▶ _Task statement_: Write out again, exactly as they appear, the lines from the line with "Reconstruct this image as a 3D scene using Blender's" through the line with "COL = SC.collection". Do not include any pictures.
## start Data for the task
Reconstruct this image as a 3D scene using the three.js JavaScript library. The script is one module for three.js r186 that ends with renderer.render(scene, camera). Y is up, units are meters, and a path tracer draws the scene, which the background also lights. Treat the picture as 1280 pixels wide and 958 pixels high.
## end Data for the task
## start Data for the task
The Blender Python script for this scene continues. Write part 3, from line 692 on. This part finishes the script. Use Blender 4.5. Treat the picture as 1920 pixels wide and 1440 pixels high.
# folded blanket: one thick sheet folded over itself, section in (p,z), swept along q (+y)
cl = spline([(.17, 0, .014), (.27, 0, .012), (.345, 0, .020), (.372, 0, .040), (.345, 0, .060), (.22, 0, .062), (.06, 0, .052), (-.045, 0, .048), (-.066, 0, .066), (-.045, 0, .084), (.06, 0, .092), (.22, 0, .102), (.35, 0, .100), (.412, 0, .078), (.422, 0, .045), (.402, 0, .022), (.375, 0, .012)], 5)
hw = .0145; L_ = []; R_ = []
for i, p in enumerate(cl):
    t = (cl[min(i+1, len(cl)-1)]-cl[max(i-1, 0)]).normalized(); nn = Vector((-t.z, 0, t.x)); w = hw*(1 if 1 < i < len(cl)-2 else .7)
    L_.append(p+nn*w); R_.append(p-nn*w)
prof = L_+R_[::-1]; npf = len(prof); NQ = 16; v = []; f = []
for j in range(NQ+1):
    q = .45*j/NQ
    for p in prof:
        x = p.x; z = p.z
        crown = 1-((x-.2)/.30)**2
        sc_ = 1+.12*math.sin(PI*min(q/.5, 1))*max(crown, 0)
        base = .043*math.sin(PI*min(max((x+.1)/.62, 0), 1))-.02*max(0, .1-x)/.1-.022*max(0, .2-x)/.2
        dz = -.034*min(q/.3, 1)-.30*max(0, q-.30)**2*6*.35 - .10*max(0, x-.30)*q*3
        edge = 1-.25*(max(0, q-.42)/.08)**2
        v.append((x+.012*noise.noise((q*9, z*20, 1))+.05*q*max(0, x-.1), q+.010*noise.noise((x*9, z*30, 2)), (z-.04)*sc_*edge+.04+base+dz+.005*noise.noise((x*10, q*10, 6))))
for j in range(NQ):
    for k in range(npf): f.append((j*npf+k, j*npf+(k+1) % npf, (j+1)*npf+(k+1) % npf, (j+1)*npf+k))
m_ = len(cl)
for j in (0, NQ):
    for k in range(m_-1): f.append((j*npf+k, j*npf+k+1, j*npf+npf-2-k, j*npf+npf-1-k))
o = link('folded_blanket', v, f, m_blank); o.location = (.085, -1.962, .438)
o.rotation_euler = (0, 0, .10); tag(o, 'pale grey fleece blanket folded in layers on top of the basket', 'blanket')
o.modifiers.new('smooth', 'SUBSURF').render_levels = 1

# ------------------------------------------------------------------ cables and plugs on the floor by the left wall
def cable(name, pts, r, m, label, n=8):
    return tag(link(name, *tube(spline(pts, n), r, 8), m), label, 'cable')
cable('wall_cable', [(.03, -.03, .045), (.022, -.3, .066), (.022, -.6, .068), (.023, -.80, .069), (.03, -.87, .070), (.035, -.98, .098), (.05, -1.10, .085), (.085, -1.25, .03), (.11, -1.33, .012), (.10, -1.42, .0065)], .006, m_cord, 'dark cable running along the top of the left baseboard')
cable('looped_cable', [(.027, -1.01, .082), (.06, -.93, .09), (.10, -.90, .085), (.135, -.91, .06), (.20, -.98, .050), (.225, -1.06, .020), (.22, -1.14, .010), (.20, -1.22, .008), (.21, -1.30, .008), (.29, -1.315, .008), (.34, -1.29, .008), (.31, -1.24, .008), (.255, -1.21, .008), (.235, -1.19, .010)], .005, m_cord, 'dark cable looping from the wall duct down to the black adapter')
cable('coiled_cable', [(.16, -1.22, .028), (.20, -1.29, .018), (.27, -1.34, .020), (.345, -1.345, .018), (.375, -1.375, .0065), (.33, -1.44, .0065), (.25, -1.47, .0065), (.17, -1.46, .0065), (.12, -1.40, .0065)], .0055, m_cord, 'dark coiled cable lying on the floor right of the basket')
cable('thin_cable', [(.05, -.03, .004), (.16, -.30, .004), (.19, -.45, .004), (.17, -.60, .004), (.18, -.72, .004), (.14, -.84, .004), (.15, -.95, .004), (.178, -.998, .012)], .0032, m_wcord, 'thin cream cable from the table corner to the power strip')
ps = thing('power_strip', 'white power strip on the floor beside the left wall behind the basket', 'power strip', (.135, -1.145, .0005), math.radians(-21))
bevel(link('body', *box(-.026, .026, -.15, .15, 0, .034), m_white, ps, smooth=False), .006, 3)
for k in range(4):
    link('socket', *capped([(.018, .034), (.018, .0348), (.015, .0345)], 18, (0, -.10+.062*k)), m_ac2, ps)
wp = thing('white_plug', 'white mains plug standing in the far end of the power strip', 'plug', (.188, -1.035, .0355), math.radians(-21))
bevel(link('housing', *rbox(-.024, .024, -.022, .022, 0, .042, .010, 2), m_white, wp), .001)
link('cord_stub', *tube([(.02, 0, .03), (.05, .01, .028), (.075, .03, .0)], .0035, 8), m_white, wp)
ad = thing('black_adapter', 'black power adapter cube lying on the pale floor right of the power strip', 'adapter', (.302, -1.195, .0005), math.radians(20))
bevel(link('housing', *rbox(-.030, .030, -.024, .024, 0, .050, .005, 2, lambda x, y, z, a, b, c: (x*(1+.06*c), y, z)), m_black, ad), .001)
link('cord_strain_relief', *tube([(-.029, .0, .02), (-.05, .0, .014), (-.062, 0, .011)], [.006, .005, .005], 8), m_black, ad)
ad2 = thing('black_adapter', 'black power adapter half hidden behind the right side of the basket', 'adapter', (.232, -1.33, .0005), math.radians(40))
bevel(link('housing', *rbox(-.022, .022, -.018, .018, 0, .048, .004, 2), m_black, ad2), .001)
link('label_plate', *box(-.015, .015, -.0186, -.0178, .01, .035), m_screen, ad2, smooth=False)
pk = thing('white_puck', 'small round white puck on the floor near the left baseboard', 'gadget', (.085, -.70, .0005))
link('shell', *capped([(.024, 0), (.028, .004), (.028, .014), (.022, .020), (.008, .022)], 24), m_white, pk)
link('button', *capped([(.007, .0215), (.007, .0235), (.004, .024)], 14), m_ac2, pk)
## end Data for the task
## start Data for the task
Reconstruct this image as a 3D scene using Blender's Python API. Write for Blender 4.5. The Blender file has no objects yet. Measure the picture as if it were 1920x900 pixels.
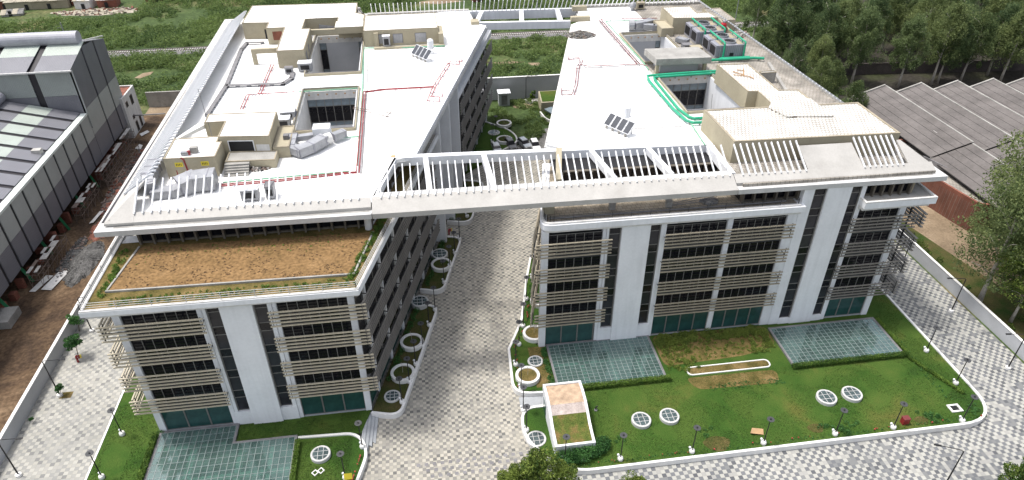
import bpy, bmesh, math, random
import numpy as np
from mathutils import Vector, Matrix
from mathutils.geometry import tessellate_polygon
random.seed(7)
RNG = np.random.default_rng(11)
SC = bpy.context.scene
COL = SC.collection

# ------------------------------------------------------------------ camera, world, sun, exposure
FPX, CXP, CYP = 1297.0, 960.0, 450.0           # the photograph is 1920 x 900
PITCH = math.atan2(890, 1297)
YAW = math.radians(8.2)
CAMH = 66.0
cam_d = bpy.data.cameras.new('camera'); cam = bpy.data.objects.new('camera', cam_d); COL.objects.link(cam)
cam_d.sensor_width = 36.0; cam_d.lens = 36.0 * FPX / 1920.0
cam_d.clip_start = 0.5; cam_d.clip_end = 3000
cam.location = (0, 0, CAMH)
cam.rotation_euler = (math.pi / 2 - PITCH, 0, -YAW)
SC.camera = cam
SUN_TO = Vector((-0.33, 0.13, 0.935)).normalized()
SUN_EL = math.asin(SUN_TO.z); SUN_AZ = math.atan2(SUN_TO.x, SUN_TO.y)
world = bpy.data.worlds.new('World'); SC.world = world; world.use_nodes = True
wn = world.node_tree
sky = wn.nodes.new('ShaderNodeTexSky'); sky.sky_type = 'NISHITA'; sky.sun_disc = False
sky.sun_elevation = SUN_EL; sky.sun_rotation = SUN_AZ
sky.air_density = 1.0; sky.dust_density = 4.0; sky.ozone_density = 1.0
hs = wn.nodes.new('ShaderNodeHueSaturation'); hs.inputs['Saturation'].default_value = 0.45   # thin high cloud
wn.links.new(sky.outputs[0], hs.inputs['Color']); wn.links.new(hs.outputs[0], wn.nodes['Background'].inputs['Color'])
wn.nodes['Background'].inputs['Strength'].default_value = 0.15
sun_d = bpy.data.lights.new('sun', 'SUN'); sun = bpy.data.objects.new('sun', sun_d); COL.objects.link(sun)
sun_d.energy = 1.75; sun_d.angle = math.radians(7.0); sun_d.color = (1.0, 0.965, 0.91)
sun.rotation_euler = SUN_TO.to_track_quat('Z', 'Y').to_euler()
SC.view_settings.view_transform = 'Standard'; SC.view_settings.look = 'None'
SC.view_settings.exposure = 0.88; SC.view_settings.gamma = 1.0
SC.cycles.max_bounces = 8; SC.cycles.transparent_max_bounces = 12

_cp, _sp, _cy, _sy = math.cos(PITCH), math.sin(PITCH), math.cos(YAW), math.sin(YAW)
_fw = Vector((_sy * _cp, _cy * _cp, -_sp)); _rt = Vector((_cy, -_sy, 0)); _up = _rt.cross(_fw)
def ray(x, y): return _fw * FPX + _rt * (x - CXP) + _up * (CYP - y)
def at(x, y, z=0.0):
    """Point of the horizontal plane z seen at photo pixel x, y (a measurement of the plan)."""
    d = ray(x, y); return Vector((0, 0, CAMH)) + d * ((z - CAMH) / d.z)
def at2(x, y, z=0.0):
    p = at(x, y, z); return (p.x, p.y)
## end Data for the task
▶ _Final result_:
Reconstruct this image as a 3D scene using Blender's Python API. Write for Blender 4.5. The Blender file has no objects yet. Measure the picture as if it were 1920x900 pixels.
import bpy, bmesh, math, random
import numpy as np
from mathutils import Vector, Matrix
from mathutils.geometry import tessellate_polygon
random.seed(7)
RNG = np.random.default_rng(11)
SC = bpy.context.scene
COL = SC.collection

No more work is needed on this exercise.